The New Default points to a more useful set of signals: time-to-value, output volume, and "tweak time", the effort users spend adjusting AI outputs to get what they actually need, as more honest indicators of whether your AI feature is delivering or just functioning.
These aren't metrics you gather after launch. They should inform building decisions in real time. If your team is observing high tweak time in early testing, that's a signal about prompt design, model choice, or UX, not something to revisit in a future sprint. Tracking output volume tells you whether users are actually engaging with what the AI produces, or quietly working around it.
Key Takeaways:
Testing is architecture, not a phase. In AI-powered products, quality assurance can't be bolted on after building. It needs to be woven into every design decision from day one.
Unit tests are no longer enough. When your system reasons in natural language, correctness isn't binary. System-level observability, evals, and human-in-the-loop checks replace the old pass/fail model.
Know your breaking point before you hit it. AI accelerates the first 80% of development — but without a deliberate architecture for complexity thresholds, the last 20% will cost more than the first 80% saved.
Traditional guardrails are more important, not less. Moving fast with AI tempts teams to skip established practices. Out-of-distribution data, unexpected edge cases, and cascading failures make those practices newly critical.
Measure what AI actually changes for users. Coverage percentages and bug counts don't capture whether an AI feature delivers real value. Tweak time, time-to-value, and output volume are the metrics that tell the truth.

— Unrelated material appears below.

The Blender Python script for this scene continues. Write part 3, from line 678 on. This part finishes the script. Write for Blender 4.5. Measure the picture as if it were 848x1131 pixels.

How to Rethink Testing When You're Building AI Products
The build phase has always been where ideas become real. What has changed is what "real" requires.
Building with AI means accepting that your product will never behave the same way twice, and designing for that reality rather than against it. The build phase is no longer just about writing code. It's about designing systems that can be trusted, observed, and corrected.
The New Default's Testing section is where practitioners working at the edge of this shift share what they're actually learning, and a good place to start if your team is still figuring out what the new rules are.
The teams that will build the best AI products aren't the ones who code the fastest. They're the ones who learn how to test for a world that doesn't guarantee the same answer twice.